WEAR BADGE, WILL SIT
GERB are out of government at the national level, but many cities and towns in Bulgaria are still being run by GERB people, which means that ordinary folk in this country continue to get the sort of entertainment that has become characteristic for the GERB make-believe economy and services.
Take Yordanka Fandakova, the mayor of Sofia, a former teacher who was handpicked for the job by Boyko Borisov. Some time ago the Sofia City Council installed pedestrian buttons at traffic lights, supposedly to alleviate congestion. People, especially elderly folk and visitors from out-of-town, failed to understand how those worked because no one had explained to them. Significantly, the new buttons were installed at major crossings in Central Sofia where there is always a steady flow of both vehicular and pedestrian traffic.
If Western urban planning is anything to go by, such manually operated traffic lights are usually installed at lesser crossings and byroads, not in the city centre, to ensure pedestrians are given right-of-way over cars. The result in Sofia: congestion remains at its pre-pedestrian button levels, and so does jaywalking.
Mrs Fandakova's newest initiative is likely to become a permanent hit on the jokes forums on the Bulgarian Internet. Picking on an innovation that's been on the London Underground for years, the City Council has started producing badges for pregnant women to ensure they get a seat on the metro.

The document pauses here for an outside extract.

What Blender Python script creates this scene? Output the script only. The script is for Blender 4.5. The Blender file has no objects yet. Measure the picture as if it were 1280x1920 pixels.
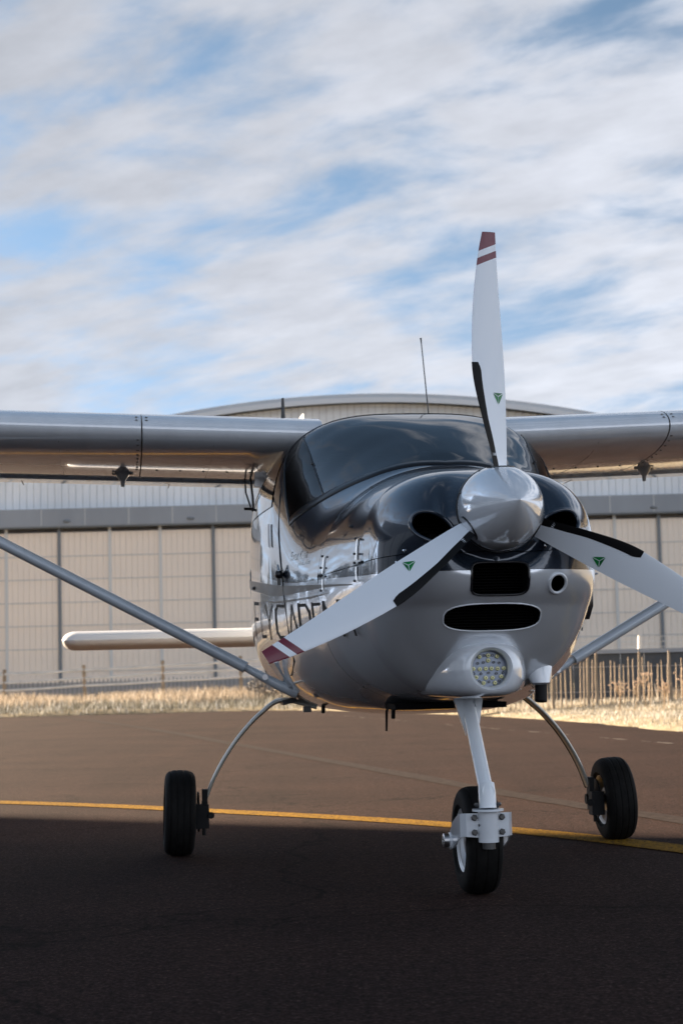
import math
# aircraft on an airfield apron, hangar behind: low sun from the far left, the front of the aircraft in shade
SKY_ROT, SKY_SCALE, SKY_LOC = 34.0, (3.6, 5.6, 1.0), (-5.2, 8.7, 0.0)
CLOUD_LO, CLOUD_HI = 0.385, 0.61
CLOUD_GAIN, CLOUD_BASE, CLOUD_TINT = 0.128, 0.64, (0.925, 0.962, 1.06)
ANTISUN_BOOST = 7.0          # brightness added to clouds opposite the sun, to light blades and hangar
SKY_BLUE = (0.25, 0.42, 0.67)
SKY_STRENGTH, EXPOSURE = 0.05, 2.87
import bpy, bmesh, math, random
import numpy as np
from mathutils import Vector, Matrix
from mathutils.bvhtree import BVHTree

R = math.radians
PI = math.pi
rnd = random.Random(7)
scene = bpy.context.scene
COL = scene.collection

# ------------------------------------------------------------------ camera
CAM_H, PITCH, ROLL = 0.755, 0.0887, 0.0241
cam_d = bpy.data.cameras.new('camera')
cam = bpy.data.objects.new('camera', cam_d); COL.objects.link(cam)
cam.matrix_world = Matrix.Translation((0, 0, CAM_H)) @ Matrix.Rotation(PI/2 + PITCH, 4, 'X') @ Matrix.Rotation(-ROLL, 4, 'Z')
cam_d.sensor_fit = 'VERTICAL'; cam_d.sensor_height = 36; cam_d.sensor_width = 24
cam_d.lens = 3380.5/1920*36
cam_d.clip_start = 0.1; cam_d.clip_end = 4000
cam_d.dof.use_dof = True; cam_d.dof.focus_distance = 6.0; cam_d.dof.aperture_fstop = 7.0
scene.camera = cam

# ------------------------------------------------------------------ sun, sky, exposure
SUN_AZ, SUN_EL = R(-57.5), R(12.5)          # azimuth from the view axis (+Y), left is negative
sun_dir = Vector((math.sin(SUN_AZ)*math.cos(SUN_EL), math.cos(SUN_AZ)*math.cos(SUN_EL), math.sin(SUN_EL)))
sd = bpy.data.lights.new('sun', 'SUN'); sd.energy = 5.0; sd.angle = R(0.5); sd.color = (1.0, 0.79, 0.57)
so = bpy.data.objects.new('sun', sd); COL.objects.link(so)
so.rotation_euler = (-sun_dir).to_track_quat('-Z', 'Y').to_euler(); so.location = sun_dir*100

world = bpy.data.worlds.new('World'); scene.world = world; world.use_nodes = True
wn, wl = world.node_tree.nodes, world.node_tree.links
wn.clear()
def N(tree, typ, **kw):
    n = tree.nodes.new(typ)
    for k, v in kw.items():
        if k.startswith('in_'):
            key = k[3:]
            n.inputs[int(key) if key.isdigit() else key.replace('_', ' ')].default_value = v
        else: setattr(n, k, v)
    return n
wt = world.node_tree
def wmath(op, a, b=None, c=None):
    n = N(wt, 'ShaderNodeMath', operation=op)
    for i, v in enumerate((a, b, c)):
        if v is None: continue
        if isinstance(v, (int, float)): n.inputs[i].default_value = v
        else: wl.new(v, n.inputs[i])
    return n.outputs[0]
sky = N(wt, 'ShaderNodeTexSky', sky_type='NISHITA', sun_disc=False, sun_elevation=SUN_EL, sun_rotation=SUN_AZ,
        altitude=50, air_density=1.0, dust_density=1.2, ozone_density=1.2)
tc = N(wt, 'ShaderNodeTexCoord')
sep = N(wt, 'ShaderNodeSeparateXYZ'); wl.new(tc.outputs['Generated'], sep.inputs[0])
zz = wmath('ADD', wmath('MAXIMUM', sep.outputs[2], 0.0), 0.20)
px = wmath('DIVIDE', sep.outputs[0], zz); py = wmath('DIVIDE', sep.outputs[1], zz)
comb = N(wt, 'ShaderNodeCombineXYZ'); wl.new(px, comb.inputs[0]); wl.new(py, comb.inputs[1])
mp0 = N(wt, 'ShaderNodeMapping'); mp0.inputs['Rotation'].default_value = (0, 0, R(SKY_ROT)); wl.new(comb.outputs[0], mp0.inputs[0])
mp = N(wt, 'ShaderNodeMapping'); mp.inputs['Scale'].default_value = SKY_SCALE; mp.inputs['Location'].default_value = SKY_LOC
wl.new(mp0.outputs[0], mp.inputs[0])
n1 = N(wt, 'ShaderNodeTexNoise', in_Scale=1.0, in_Detail=10.0, in_Roughness=0.56, in_Distortion=0.25); wl.new(mp.outputs[0], n1.inputs['Vector'])
n2 = N(wt, 'ShaderNodeTexNoise', in_Scale=0.33, in_Detail=3.0, in_Roughness=0.5); wl.new(mp.outputs[0], n2.inputs['Vector'])
n3 = N(wt, 'ShaderNodeTexNoise', in_Scale=2.3, in_Detail=6.0, in_Roughness=0.55); wl.new(mp.outputs[0], n3.inputs['Vector'])
mixv = wmath('ADD', wmath('MULTIPLY', n1.outputs[0], 0.75), wmath('MULTIPLY', n2.outputs[0], 0.35))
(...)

Not bad, one would have thought, since many pregnant women feel embarrassed if they have to ask someone else to stand up and vacate a seat for them.
The Bulgarians, however, responded with the usual mixture of some rather rough and inimitably Bulgarian jokes. One said the new badges would make sure no one would stand up and give a seat to a lady that's just fatter. A badge would clarify all doubts.
Another describes an incident between a thin lady who sits next to a pregnant lady. In the ensuing conversation the pregnant lady inquires whether the thin lady is also pregnant. Oh yes, the thin lady responds. Since 15 minutes – and my legs are still shaking.